Murat ve uğur Bostancıoğlu kardeşler Edremit-Güre İskelesi’nde eski bir zeytinyağı fabrikasını restore ettirip babalarına ithaf ederek 2016 başlarında etnoğrafya galerisi(müze olmanın koşullarını yerine getirmenin zorluğundan, benzeri yerler hep galeri olarak adlandırılıyor) olarak hizmete açmışlar. Galeri, sadece el emeği ürün tezgahlarının yayıldığı Rıhtım Caddesi’nin hemen başında yer alıyor. Galeriye sevimli bir dükkandan geçilerek giriliyor. Bu dükkanda Nazım Hikmet’li ve Sabahattin Ali’li “magnet” ve kupalar, zeytin türleri, zeytinyağı, sabun, reçel, Kazdağı Balı, türlü çiçek çayları, yöreye ilişkin kimi kitaplar var.
Sergileme alanı, perdelemelerle bölümlendirilmiş, büyükçe tek bir mekan. Girişinde sizi, üzerine günümüz ve Antik Çağ yerleşim birimlerinin yerleştirildiği bir Kazdağı Maketi karşılıyor. Sağda, 8 izleyici koltuğuna sahip bir köşede asılı olan ekrandan, 8 dakika süreli(ve sürekli dönmeli) Mitolojik Kazdağı bilgilendirmesi yapılıyor. Sonraki bölümde, zeytinin işlenip zeytinyağına dönüşme serüveni maketlerle canlandırılıyor(maketlerin neredeyse tümü Murat Bostancıoğlu’nun elinden çıkma imiş). Gezenler bir yandan da duvar panolarıyla bilgilendiriliyor. Benzer şekilde Troya maketinin önünde Troya Savaşı, Antandros bölümünde güncel Antandros kazıları, ayrı ayrı bölümlerde ise yörenin ünlü Sarıkız ve Hasanboğuldu efsaneleri, Sütüven Şelalesi anlatılıyor.

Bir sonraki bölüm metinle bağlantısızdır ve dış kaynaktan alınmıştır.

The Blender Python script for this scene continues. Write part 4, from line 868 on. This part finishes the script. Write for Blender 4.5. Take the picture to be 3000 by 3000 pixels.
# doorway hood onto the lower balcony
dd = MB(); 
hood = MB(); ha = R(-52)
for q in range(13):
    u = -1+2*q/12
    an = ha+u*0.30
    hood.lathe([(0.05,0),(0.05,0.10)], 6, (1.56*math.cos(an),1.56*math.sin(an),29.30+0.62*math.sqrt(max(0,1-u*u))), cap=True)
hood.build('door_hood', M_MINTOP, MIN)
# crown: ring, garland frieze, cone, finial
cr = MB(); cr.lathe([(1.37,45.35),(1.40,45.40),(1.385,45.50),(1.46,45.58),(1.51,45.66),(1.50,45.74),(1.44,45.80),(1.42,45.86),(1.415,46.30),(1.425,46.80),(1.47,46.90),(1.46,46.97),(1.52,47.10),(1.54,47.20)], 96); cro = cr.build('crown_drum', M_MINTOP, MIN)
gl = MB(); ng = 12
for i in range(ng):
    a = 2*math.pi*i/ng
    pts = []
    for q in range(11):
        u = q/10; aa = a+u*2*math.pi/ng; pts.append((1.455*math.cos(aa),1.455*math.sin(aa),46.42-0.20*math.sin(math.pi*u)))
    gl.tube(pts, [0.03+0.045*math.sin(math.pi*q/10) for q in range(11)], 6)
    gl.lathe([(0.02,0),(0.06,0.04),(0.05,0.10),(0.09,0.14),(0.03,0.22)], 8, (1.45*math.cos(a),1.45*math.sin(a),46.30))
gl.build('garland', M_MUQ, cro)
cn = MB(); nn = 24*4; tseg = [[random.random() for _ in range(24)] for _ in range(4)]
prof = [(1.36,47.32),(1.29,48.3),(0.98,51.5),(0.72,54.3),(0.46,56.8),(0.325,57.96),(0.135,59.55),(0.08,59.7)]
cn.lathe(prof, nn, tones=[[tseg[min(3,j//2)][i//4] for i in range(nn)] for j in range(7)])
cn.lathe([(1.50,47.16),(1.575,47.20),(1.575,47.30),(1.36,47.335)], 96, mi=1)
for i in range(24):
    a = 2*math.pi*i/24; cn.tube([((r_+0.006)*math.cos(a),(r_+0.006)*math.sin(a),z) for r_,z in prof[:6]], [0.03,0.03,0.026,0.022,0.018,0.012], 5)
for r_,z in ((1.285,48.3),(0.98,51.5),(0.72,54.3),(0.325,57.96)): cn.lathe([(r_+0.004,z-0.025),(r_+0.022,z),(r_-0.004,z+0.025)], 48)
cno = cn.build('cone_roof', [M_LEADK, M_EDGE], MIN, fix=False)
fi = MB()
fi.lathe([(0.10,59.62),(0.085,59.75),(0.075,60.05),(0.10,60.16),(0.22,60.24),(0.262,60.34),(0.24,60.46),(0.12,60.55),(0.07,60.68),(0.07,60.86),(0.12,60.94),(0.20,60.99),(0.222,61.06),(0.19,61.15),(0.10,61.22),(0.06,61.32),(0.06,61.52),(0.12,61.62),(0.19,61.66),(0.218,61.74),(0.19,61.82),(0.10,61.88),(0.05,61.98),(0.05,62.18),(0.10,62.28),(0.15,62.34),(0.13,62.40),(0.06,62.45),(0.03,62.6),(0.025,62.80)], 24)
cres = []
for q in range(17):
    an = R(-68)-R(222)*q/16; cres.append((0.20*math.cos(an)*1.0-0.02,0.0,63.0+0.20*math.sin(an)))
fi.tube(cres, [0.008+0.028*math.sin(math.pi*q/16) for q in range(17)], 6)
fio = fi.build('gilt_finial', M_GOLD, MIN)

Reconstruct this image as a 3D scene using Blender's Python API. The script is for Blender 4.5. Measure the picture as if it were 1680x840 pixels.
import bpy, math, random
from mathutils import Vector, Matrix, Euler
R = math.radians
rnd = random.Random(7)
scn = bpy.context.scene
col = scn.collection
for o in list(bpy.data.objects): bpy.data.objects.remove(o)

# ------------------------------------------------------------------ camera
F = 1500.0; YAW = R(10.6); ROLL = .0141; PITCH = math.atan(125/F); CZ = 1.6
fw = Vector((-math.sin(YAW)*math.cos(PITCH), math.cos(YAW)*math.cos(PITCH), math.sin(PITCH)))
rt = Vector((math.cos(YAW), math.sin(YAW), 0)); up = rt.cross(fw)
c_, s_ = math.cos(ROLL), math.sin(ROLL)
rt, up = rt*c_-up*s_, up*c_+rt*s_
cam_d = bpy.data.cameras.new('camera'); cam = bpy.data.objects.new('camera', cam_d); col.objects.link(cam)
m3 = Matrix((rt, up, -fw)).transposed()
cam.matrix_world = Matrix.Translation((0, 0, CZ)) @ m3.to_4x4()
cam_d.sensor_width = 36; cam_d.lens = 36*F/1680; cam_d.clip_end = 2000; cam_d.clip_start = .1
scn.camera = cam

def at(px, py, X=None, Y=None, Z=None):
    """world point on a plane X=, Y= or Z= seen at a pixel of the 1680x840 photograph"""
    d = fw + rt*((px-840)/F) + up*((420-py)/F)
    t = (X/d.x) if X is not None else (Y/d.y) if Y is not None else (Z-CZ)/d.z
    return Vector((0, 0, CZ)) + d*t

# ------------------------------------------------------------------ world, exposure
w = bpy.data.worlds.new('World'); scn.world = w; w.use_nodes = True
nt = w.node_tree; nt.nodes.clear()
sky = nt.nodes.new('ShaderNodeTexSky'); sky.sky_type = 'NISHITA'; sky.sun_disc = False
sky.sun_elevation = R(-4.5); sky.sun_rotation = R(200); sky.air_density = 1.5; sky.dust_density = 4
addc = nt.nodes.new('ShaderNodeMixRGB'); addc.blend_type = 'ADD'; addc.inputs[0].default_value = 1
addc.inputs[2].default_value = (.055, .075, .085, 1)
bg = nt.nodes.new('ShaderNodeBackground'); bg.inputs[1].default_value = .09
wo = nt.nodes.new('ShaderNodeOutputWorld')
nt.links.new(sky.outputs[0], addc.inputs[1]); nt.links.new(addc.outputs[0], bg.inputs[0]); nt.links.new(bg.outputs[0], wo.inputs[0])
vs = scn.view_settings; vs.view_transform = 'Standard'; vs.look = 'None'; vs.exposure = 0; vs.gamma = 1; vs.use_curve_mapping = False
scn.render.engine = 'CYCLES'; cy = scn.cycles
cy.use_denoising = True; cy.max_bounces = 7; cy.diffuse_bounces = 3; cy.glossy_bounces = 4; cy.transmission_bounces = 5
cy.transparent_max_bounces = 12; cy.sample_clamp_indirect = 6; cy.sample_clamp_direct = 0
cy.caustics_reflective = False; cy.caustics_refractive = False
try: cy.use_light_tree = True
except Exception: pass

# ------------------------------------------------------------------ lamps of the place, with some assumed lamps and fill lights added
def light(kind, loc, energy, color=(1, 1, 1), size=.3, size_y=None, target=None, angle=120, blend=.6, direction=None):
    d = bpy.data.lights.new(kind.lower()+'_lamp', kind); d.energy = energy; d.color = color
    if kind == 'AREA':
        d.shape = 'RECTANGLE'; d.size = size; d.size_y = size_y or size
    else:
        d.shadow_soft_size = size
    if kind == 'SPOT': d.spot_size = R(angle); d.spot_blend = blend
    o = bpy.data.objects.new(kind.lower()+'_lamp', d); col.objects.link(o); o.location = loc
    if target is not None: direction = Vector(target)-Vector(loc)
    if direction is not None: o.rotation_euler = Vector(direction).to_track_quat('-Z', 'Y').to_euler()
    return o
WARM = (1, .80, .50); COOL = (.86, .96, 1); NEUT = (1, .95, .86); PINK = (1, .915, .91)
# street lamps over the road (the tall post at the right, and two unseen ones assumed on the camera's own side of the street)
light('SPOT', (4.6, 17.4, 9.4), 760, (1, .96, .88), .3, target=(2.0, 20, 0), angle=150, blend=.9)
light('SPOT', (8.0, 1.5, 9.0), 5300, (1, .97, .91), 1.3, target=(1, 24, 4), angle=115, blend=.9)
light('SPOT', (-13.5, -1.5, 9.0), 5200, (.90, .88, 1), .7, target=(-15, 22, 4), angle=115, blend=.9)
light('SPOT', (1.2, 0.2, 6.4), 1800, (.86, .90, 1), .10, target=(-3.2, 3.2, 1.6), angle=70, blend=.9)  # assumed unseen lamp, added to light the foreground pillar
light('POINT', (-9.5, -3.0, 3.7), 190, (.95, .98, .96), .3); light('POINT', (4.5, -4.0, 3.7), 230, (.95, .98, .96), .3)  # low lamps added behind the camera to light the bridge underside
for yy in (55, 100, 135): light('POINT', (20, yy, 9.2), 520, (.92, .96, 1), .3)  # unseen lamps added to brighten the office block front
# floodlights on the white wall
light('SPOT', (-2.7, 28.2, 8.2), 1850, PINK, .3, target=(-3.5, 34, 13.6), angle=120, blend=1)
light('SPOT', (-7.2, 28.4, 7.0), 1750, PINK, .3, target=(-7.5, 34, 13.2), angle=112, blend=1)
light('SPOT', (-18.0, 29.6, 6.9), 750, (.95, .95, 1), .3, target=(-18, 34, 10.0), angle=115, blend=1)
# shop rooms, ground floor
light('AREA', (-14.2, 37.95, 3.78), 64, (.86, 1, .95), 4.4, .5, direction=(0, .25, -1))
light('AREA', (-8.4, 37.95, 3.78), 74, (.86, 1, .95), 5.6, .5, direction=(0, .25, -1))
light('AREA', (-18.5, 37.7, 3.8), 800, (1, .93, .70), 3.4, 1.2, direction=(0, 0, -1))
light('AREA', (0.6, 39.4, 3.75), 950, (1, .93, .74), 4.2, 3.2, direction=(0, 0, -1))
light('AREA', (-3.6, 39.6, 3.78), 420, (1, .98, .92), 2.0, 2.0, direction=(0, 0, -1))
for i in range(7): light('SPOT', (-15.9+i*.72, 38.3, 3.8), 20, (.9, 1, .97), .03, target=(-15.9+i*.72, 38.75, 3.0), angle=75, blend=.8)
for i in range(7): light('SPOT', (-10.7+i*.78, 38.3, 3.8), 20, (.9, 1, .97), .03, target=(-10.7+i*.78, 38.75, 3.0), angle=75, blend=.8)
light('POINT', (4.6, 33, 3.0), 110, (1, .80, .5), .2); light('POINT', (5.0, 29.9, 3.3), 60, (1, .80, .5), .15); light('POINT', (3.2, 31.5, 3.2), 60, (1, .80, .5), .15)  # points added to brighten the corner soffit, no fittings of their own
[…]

Geçmiş yıllarda Kazdağı’nda ve Edremit’te farklı biçimlerde yaşamış Sabahattin Ali, Tuncel Kurtiz, şair Mustafa Kemal Sütüven, klarinet virtüözü Şükrü Tunar, halk ozanı Ali Ekber Çiçek adlarına ayrılan bölümlerin pano ve vitrinlerinde, “düşünce-inanç-sanat anlayışları”nın yanı sıra video gösterileriyle de anılıyorlar. Atatürk’ün Edremit’e gelişinde, ailesince kendisine tahsis edilen yapımı fayton, galerinin Bahçe Cafe’sinde bir camekanda korunuyor. Bahçe Cafe’de diğer atıştırmalıkların dışında “kumda pişirilen kahve” özellikle denemeye değer. Açsanız, az ötede muhtarlığın karşısında Çorbacı Azmi’nin gözünüze o anda hitap eden herhangi bir ev yemeğini, ama bizim gibi mevsiminde giderseniz, “palamut şiş”ini yine özellikle öneririm.
Müzenin duvarlarında yer alan tüm bilgiler ile tarihi değeri olan kimi görsel malzemenin, müzeye ilişkin diğer bilgilendirmelerle kaynaştırılarak tezelden bir tanıtım kitabına dönüştürülüp, anmalık dükkanında satışa sunulması çok yerinde olacak. Murat ve Uğur kardeşlerin dikkatine !!!